Stepping into a long role

Nimoy says that when he was offered to play Spock in "Star Trek," that was actually his first long job, and afterward, when the series was aired, he no longer had to look for work. He says that he won't forget the hard years, which taught him to appreciate what he had. That is also why he doesn't see himself as an icon. He says he relates to himself as a laborer, a working man.

Not many of the millions of "Star Trek" fans know that Spock's special gesture - splitting his fingers, two on each side - is taken from Jewish tradition. Nimoy says that he talks about it, and that even at the conference in Germany he told the participants about it. He remembers that when he was eight years old, in the synagogue with his father and his grandfather, during the priestly benediction, they placed a tallit (prayer shawl) over their heads. His father told him not to peek, but he did anyway, and he saw them forming this symbol with their fingers and shouting: "May God bless you and keep you..." The movement of the hand creates the letter "shin," the first letter in the word "Shaddai," one of the names of God.

Nimoy says that during all his years of work, he has always identified as a Jew. As a young man, he even thought of living in Israel. "I'm a Jew, I never hid it, and I never had a problem with it. Whenever I had an opportunity to play a Jewish character, I jumped at it." He says that when he played Tuvia in "Fiddler on the Roof," people wondered how he could portray a character with such depth.

Nimoy also acted in a successful TV movie ("Never Forget") based on a true story, which was produced in 1990. He played Mel Mermelstein, who established a small museum in his home for studying the Holocaust, and was invited by a group of Holocaust deniers to a public trial, in which he would have to prove that there were gas chambers in which Jews were exterminated. The people in the group told him that if he won, he would receive $50,000. Mermelstein accepted the challenge, but the members of the group - who were relying on his refusal - repeatedly postponed the trial. Mermelstein turned to the courts and sued the group for not holding the trial - and won.

But the most famous Jew that Nimoy played was Morris Myerson. Nimoy says, smiling, that at first he refused to accept the part. He read the script and felt that the character of Myerson had no depth. He was used to playing people of stronger character, and didn't know how he could play someone who trailed behind Golda. Golda told her husband "I want to go to Palestine," and he agreed. But when Nimoy was told that Ingrid Bergman was going to play Golda, he changed his mind.

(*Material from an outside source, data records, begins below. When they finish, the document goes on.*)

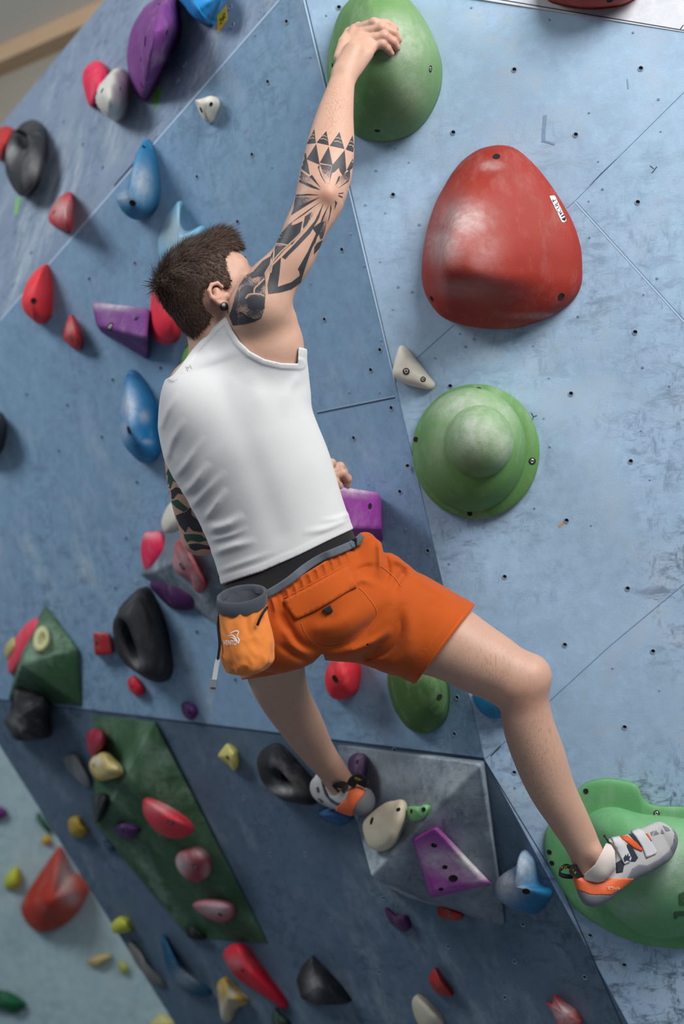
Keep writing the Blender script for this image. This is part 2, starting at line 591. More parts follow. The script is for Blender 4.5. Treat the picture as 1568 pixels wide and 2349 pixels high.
def hold(pts, wall, h, c, label, apex=None, e=2.0, bolts=(), chalk=(), dust=.2, name='climbing_hold', group=None, cat='climbing hold', pocket=None, lump=.05, n=72, rings=16,
         lip=.008, sharp=False, bell=None, mat=None, ridge=0.0, fit=True, blend=None, twist=None):
    pl = WALLS[wall] if isinstance(wall, str) else wall
    out = smooth_loop(pts, n) if not sharp else resample(np.asarray(pts, float), n)
    cen = out.mean(0)
    seed = Vector((cen[0] * .013, cen[1] * .017, 3.1))
    ax = np.array(apex if apex is not None else cen, float)

    def build(q):
        base = np.array([hit(pl, x, y, .0006) for x, y in q])
        top = hit(pl, ax[0], ax[1], h)
        bc = base.mean(0)
        tip = top - pl[1] * h              # foot of the summit on the wall
        vs = [base - pl[1] * .0]
        if lip:
            vs.append(base + pl[1] * min(lip, h * .25))
        l0 = min(lip, h * .25) if lip else 0
        for j in range(1, rings):
            a = (math.pi / 2) * j / rings
            s = math.cos(a) ** (2 / e)
            z = math.sin(a) ** (2 / e)
            if bell:
                s = 1 - j / rings
                z = bell[0] * math.sqrt(1 - s ** 3) + (1 - bell[0]) * math.exp(-(s / bell[1]) ** bell[2]) if s < .999 else 0
            cc = bc * (1 - z) + tip * z
            vs.append(cc + (base - bc) * s + pl[1] * (l0 + (h - l0) * z))
        if pocket is not None:
            k = len(vs) * 11 // 20
            vs = vs[:k]
            rim = smooth_loop(pocket[0], n)
            z0 = pocket[1]
            rimw = np.array([hit(pl, x, y, h * z0) for x, y in rim])
            last = vs[-1]
            # keep the pocket ring turning with the outer ring
            sh = min(range(n), key=lambda r: np.sum((np.roll(rimw, r, 0) - last) ** 2))
            rimw = np.roll(rimw, sh, 0)
            for t in (.3, .6, .85):
                vs.append(last * (1 - t) + rimw * t + pl[1] * h * .12 * math.sin(math.pi * t))
            vs.append(rimw)
            rc = rimw.mean(0)
            for t, zz in ((.93, .1), (.82, .35), (.6, .62), (.3, .78)):
                vs.append(rc + (rimw - rc) * t - pl[1] * h * z0 * zz)
        v = np.concatenate(vs)
        last = vs[-1].mean(0)
        if pocket is None: last = tip + pl[1] * h
        return np.vstack([v, last[None]])

    q = fit_loop(build, out) if fit else out
    v = build(q)
    m = (len(v) - 1) // n
    fs = []
    for r in range(m - 1):
        for i in range(n):
            j = (i + 1) % n
            fs.append([r * n + i, r * n + j, r * n + n + j, r * n + n + i])
    ti = len(v) - 1
    for i in range(n):
        fs.append([(m - 1) * n + i, (m - 1) * n + (i + 1) % n, ti])
    fs.append(list(range(n))[::-1])
    # hand-shaped unevenness, none at the foot
    if lump:
        hgt = (v - pl[0]) @ pl[1]
        for i in range(n * 2, len(v)):
            d = noise.noise(Vector(v[i] * 9) + seed) * .7 + noise.noise(Vector(v[i] * 24) + seed) * .3
            v[i] = v[i] + pl[1] * d * lump * h * min(1, hgt[i] / h * 2)
    nn = np.cross(v[1] - v[0], v[n + 1] - v[0])
    ctr = v[:n].mean(0)
    if nn @ (v[0] - ctr) < 0: fs = [f[::-1] for f in fs]
    M = mat or hold_mat(c, dust, blend=blend)
    o = mesh_obj(name, v, fs, M, origin=v[:n].mean(0), attrs={'chalk': chalk_attr(v, chalk)} if chalk else None)
    tag(o, label, cat, group)
    if bolts: add_bolts(o, bolts)
    return o


def block(base, top, wall, h, c, label, bolts=(), chalk=(), dust=.2, bevel=.012, name='climbing_hold', cat='climbing hold', group=None, blend=None, segs=3):
    """a hold with flat facets: base outline on the wall, top outline standing off it"""
    pl = WALLS[wall] if isinstance(wall, str) else wall
    b = [hit(pl, x, y, .0006) for x, y in base]
    hs = h if isinstance(h, (list, tuple)) else [h] * len(top)
    t = [hit(pl, x, y, k) for (x, y), k in zip(top, hs)]
    n = len(b)
    fs = [list(range(n))[::-1], list(range(n, 2 * n))] + [[i, (i + 1) % n, (i + 1) % n + n, i + n] for i in range(n)]
    return facet(b + t, fs, pl, c, label, bolts, chalk, dust, bevel, name, cat, group, n, blend, segs)


def facet(v, fs, pl, c, label, bolts, chalk, dust, bevel, name, cat, group, nb, blend=None, segs=3, mat=None, cuts=4):
    bm = bmesh.new()
    bv = [bm.verts.new(p) for p in v]
    for f in fs: bm.faces.new([bv[i] for i in f])
    bmesh.ops.recalc_face_normals(bm, faces=bm.faces)
    if bevel:
        bmesh.ops.bevel(bm, geom=list(bm.edges), offset=bevel, segments=segs, profile=.6, affect='EDGES', clamp_overlap=True)
    if chalk:
        bmesh.ops.triangulate(bm, faces=[f for f in bm.faces if len(f.verts) > 4])
        bmesh.ops.subdivide_edges(bm, edges=[e for e in bm.edges if e.calc_length() > .03], cuts=cuts, use_grid_fill=True)
        bmesh.ops.triangulate(bm, faces=[f for f in bm.faces if len(f.verts) > 4])
    vs = np.array([x.co for x in bm.verts])
    bm.verts.index_update()
    ff = [[x.index for x in f.verts] for f in bm.faces]
    bm.free()
    o = mesh_obj(name, vs, ff, mat or hold_mat(c, dust, blend=blend), origin=np.mean(v[:nb], 0), smooth=False, attrs={'chalk': chalk_attr(vs, chalk)} if chalk else None)
    for p in o.data.polygons: p.use_smooth = p.area < bevel * .04
    tag(o, label, cat, group)
    if bolts: add_bolts(o, bolts)
    return o


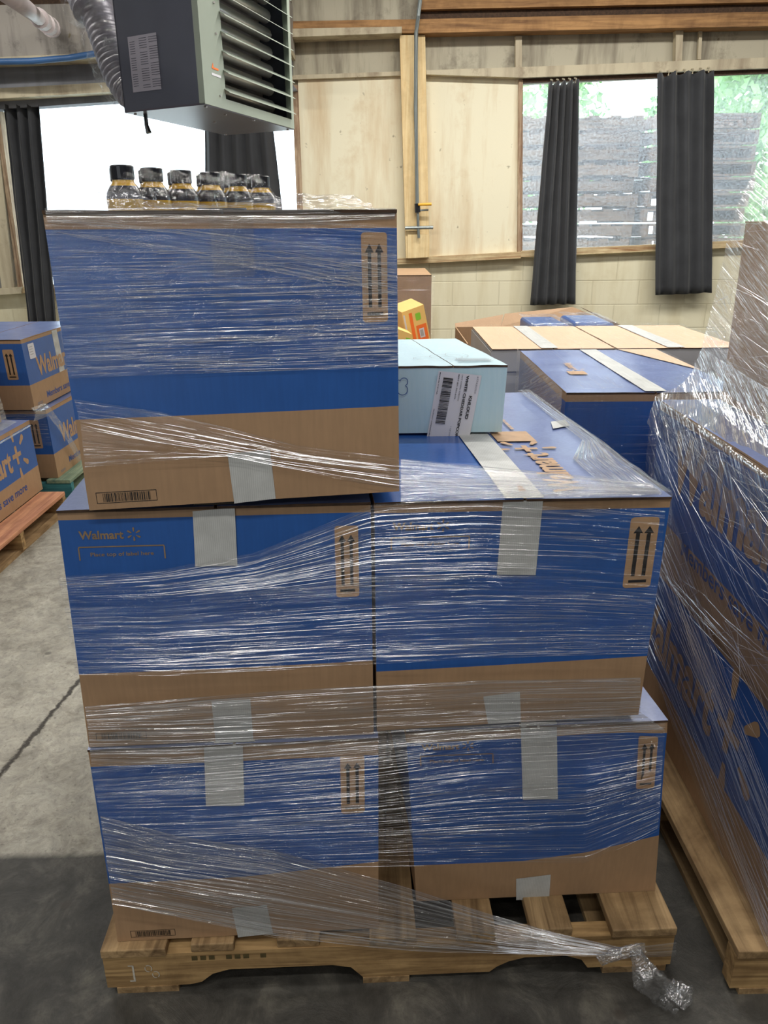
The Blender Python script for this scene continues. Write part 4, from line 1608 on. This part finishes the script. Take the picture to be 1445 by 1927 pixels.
# band from the lower edge of the top carton across to the lid beside it
W1 = V(oz(1240, 925, 1.108)); W2 = V(oz(1215, 905, 1.112))
fl_('diagonal_band', [[(140, 752), (300, 775), (430, 805), (560, 838), (750, 862), tuple(oz(900, 878, 1.125)), tuple(oz(1060, 893, 1.12)), tuple(oz(1228, 915, 1.103))],
                      [(152, 800), (300, 830), (430, 850), (560, 868), (750, 890), tuple(oz(900, 905, 1.122)), tuple(oz(1060, 912, 1.115)), tuple(oz(1236, 922, 1.100))],
                      [(160, 880), (300, 868), (430, 858), (560, 885), (750, 925), tuple(oz(900, 935, 1.115)), tuple(oz(1060, 930, 1.11)), tuple(oz(1244, 930, 1.097))]],
    M_FILM, .010, nu=150, nv=90, amp=.002, fr=(1.6, 85), seed=7, cr=170)
# film lying along the far long edge of that lid
e0, e1 = F_MR['top'].P(1, 0, .012), F_MR['top'].P(1, 1, .012)
fm = F_MR['top']
film('lid_edge_film', film_root, [[fm.P(.80 if t < .25 else .93 - .0 * t, t, .011) for t in (0.02, .12, .24, .4, .7, 1)], [fm.P(1.0, t, .013) for t in (0.0, .12, .24, .4, .7, 1)], [fm.P(1.015, t, -.05) for t in (0.0, .12, .24, .4, .7, 1)]],
     M_FILM_HV, 70, 30, .003, (3, 50), 11)
# wide sheet over the middle tier
fl_('middle_sheet_near_knot', [[(108, 1085), (300, 1072), (480, 1040), (700, 950), (900, 938), (1120, 950), (1252, 960)],
                               [(121, 1140), (300, 1138), (480, 1125), (700, 1110), (900, 1105), (1100, 1110), (1236, 1120)],
                               [(143, 1270), (300, 1270), (480, 1262), (700, 1250), (900, 1240), (1080, 1232), (1220, 1230)]],
    M_FILM, .008, nu=140, nv=170, amp=.0022, fr=(1.8, 85), seed=13, cr=420)
fl_('lower_band', [[(160, 1330), (330, 1315), (520, 1300), (700, 1290), (900, 1280), (1205, 1275)],
                   [(166, 1375), (330, 1375), (520, 1368), (700, 1360), (900, 1350), (1205, 1340)],
                   [(172, 1440), (330, 1440), (520, 1425), (700, 1410), (900, 1392), (1250, 1372)]],
    M_FILM_HV, .012, nu=140, nv=90, amp=.0025, fr=(1.8, 80), seed=17, cr=260)
for o_ in (film_root.children[-1],): pass
fl_('bottom_sheet', [[(170, 1440), (400, 1420), (700, 1390), (900, 1365), (1100, 1358), (1252, 1360)],
                     [(187, 1530), (400, 1525), (700, 1505), (900, 1480), (1100, 1470), (1246, 1440)],
                     [(202, 1640), (400, 1635), (700, 1628), (900, 1625), (1100, 1625), (1238, 1560)]],
    M_FILM, .010, nu=130, nv=150, amp=.0022, fr=(1.8, 85), seed=19, cr=330)
# the fan drawn down to the knot
knot = oy(1186, 1793, 1.175)
K1 = [oy(1170, y, 1.178) for y in (1782, 1790, 1796)]
fl_('gathered_fan', [[(189, 1535), (330, 1572), (520, 1600), (760, 1668), (930, 1722), tuple(oy(1060, 1758, 1.195)), tuple(K1[0])],
                     [(202, 1625), (330, 1645), (520, 1672), (760, 1718), (930, 1752), tuple(oy(1060, 1776, 1.190)), tuple(K1[1])],
                     [(213, 1700), (330, 1722), (520, 1760), (760, 1786), (930, 1791), tuple(oy(1060, 1794, 1.188)), tuple(K1[2])]],
    M_FILM_HV, .020, nu=150, nv=110, amp=.004, fr=(.8, 65), seed=23, vlen=.30, cr=300, ck=dict(lmin=.08, lmax=.5, slope=.02))
lz = lambda x, y, z: tuple(oz(x, y, z))
fl_('lid_band', [[lz(754, 864, 1.116), lz(900, 880, 1.116), lz(1060, 896, 1.112), lz(1226, 914, 1.100)], [lz(754, 905, 1.112), lz(900, 908, 1.112), lz(1060, 914, 1.108), lz(1236, 922, 1.098)], [lz(754, 948, 1.104), lz(900, 940, 1.104), lz(1060, 936, 1.102), lz(1246, 931, 1.094)]],
    M_FILM_HV, .0, nu=90, nv=60, amp=.002, fr=(1.6, 60), seed=37, cr=260, ck=dict(lmin=.06, lmax=.35))
pr = PAL
film('corner_strap', film_root, [[oy(1196, 1782, 1.180), oy(1272, 1772, 1.205)], [oy(1196, 1800, 1.180), oy(1272, 1798, 1.205)]], M_FILM_HV, 20, 14, .003, (3, 60), 29)


def crumple(path, r0, r1, seed, name):
    """a twisted rope of film: a tube whose skin is folded by noise"""
    mb = MB(); n = 26; vs, uvs = [], []
    pts = []
    for i in range(len(path) - 1):
        for k in range(10): pts.append(V(path[i]).lerp(V(path[i + 1]), k / 10))
    pts.append(V(path[-1]))
    for i, p in enumerate(pts):
        t = (pts[min(i + 1, len(pts) - 1)] - pts[max(i - 1, 0)]).normalized()
        a_ = t.cross(V((0, -1, .2))).normalized(); b_ = t.cross(a_)
        r = r0(i / (len(pts) - 1)) if callable(r0) else r0
        for k in range(n):
            th = 2 * math.pi * k / n
            d_ = a_ * math.cos(th) + b_ * math.sin(th) * .55
            w = 1 + .75 * noise.noise(d_ * 2.6 + V((i * .06, seed, 0))) + .25 * noise.noise(d_ * 7 + V((0, i * .3, seed)))
            vs.append(p + d_ * r * max(.15, w)); uvs.append((i * .012, k * .006))
    fs = [[i * n + k, i * n + (k + 1) % n, (i + 1) * n + (k + 1) % n, (i + 1) * n + k] for i in range(len(pts) - 1) for k in range(n)]
    mb.add(vs, fs, 0, uvs)
    return mb.build(name, M_FILM_CR, film_root, smooth=True, fix=False)


crumple([oy(1128, 1806, 1.165), oy(1150, 1800, 1.160), oy(1186, 1790, 1.160), oy(1212, 1786, 1.165)], lambda t: .013, 0, 2.0, 'knot')
crumple([oy(1196, 1786, 1.160), oy(1206, 1812, 1.150), oy(1222, 1840, 1.135), oz(1250, 1866, .022), oz(1282, 1890, .016)], lambda t: .011 + .022 * min(1, t * 1.2), 0, 5.0, 'loose_tail')
crumple([oz(1282, 1868, .03), oz(1290, 1880, .016), oz(1283, 1898, .008)], lambda t: .020 * (1 - .6 * t), 0, 9.0, 'loose_tail')
# loose film standing up from the rim of the topmost carton
up = F_TP['top']
film('loose_rim_film', film_root, [[oy(150, 366, 1.26), oy(200, 360, 1.26), oy(250, 366, 1.26), oy(300, 380, 1.26), oy(420, 384, 1.26), oy(520, 372, 1.26), oy(570, 364, 1.26), oy(660, 370, 1.26), oy(698, 386, 1.26)],
                                   [oy(145, 384, 1.24), oy(200, 378, 1.24), oy(250, 384, 1.24), oy(300, 388, 1.24), oy(420, 390, 1.24), oy(520, 384, 1.24), oy(570, 380, 1.24), oy(660, 384, 1.24), oy(700, 390, 1.24)],
                                   [oy(142, 394, 1.203), oy(200, 394, 1.203), oy(250, 394, 1.203), oy(300, 394, 1.203), oy(420, 394, 1.205), oy(520, 394, 1.208), oy(570, 394, 1.208), oy(660, 394, 1.21), oy(704, 394, 1.213)]],
     M_FILM_CR, 120, 26, .008, (14, 30), 31)

# chalk marks and an ink stamp on the near stringer
sf = Face((-.597, 1.187, .016), (.620, 1.234, .016), (.620, 1.234, .107), (-.597, 1.187, .107))
M_CHALK = simple('white_chalk', srgb(196, 190, 176), .8, var=.2, scale=90)
ck_ = [rect(.058, .020, .062, .062), rect(.050, .016, .062, .020), rect(.050, .060, .060, .063)]
for (cx_, cy_) in ((.092, .052), (.106, .034)):
    for k in range(14):
        a_, b_ = 2 * math.pi * k / 14, 2 * math.pi * (k + 1) / 14
        if k % 6 == 5: continue
        ck_.append(([(cx_ + .008 * math.cos(a_), cy_ + .010 * math.sin(a_)), (cx_ + .008 * math.cos(b_), cy_ + .010 * math.sin(b_)), (cx_ + .0062 * math.cos(b_), cy_ + .008 * math.sin(b_)), (cx_ + .0062 * math.cos(a_), cy_ + .008 * math.sin(a_))], [[0, 1, 2, 3]]))
decal('chalk_mark', PAL, sf, [(join2d(*ck_), M_CHALK, .0012)], 'white chalk scrawl')
M_STAIN = simple('faded_stamp_ink', srgb(84, 72, 40), .8, var=.3, scale=80)
st_ = [rect(.185 + .018 * k, .070, .197 + .018 * k, .082) for k in range(9) if k % 4 != 3]
decal('stamp_print', PAL, sf, [(join2d(*st_), M_STAIN, .0010)])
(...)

Nimoy met the director, Alan Gibson, only on the set in Israel. One day, when Nimoy asked him for an explanation of some scene, the director attacked him and said: "What difference does it make? You're the wrong person for this role in any case." In spite of Nimoy's fears and Gibson's lack of confidence in him, the actor was praised for his portrayal and nominated for the Emmy for this role.

In recent years, Nimoy has focused on photography, publishing in 2002 a book of photographs called "Shekhina," which contains black-and-white photos of women, some of them in the nude, who for him represent the divine presence. On the book jacket there is a female figure wearing transparent fabric and on her arm, tefillin (phylacteries). He says that when religion and sexuality are mixed, there will always be people who say it is bad. He was pleased that the book was well-received. But there were also harsh reactions from Orthodox Jews. In Seattle they asked him not to attend a dinner to which he had been invited, because for fear of riots. And in Detroit he was supposed to participate in a Jewish book fair at the local Jewish center, but the rabbi told the organizers that if he came with the book, the rabbi would remove the certification of kashrut from the local restaurant.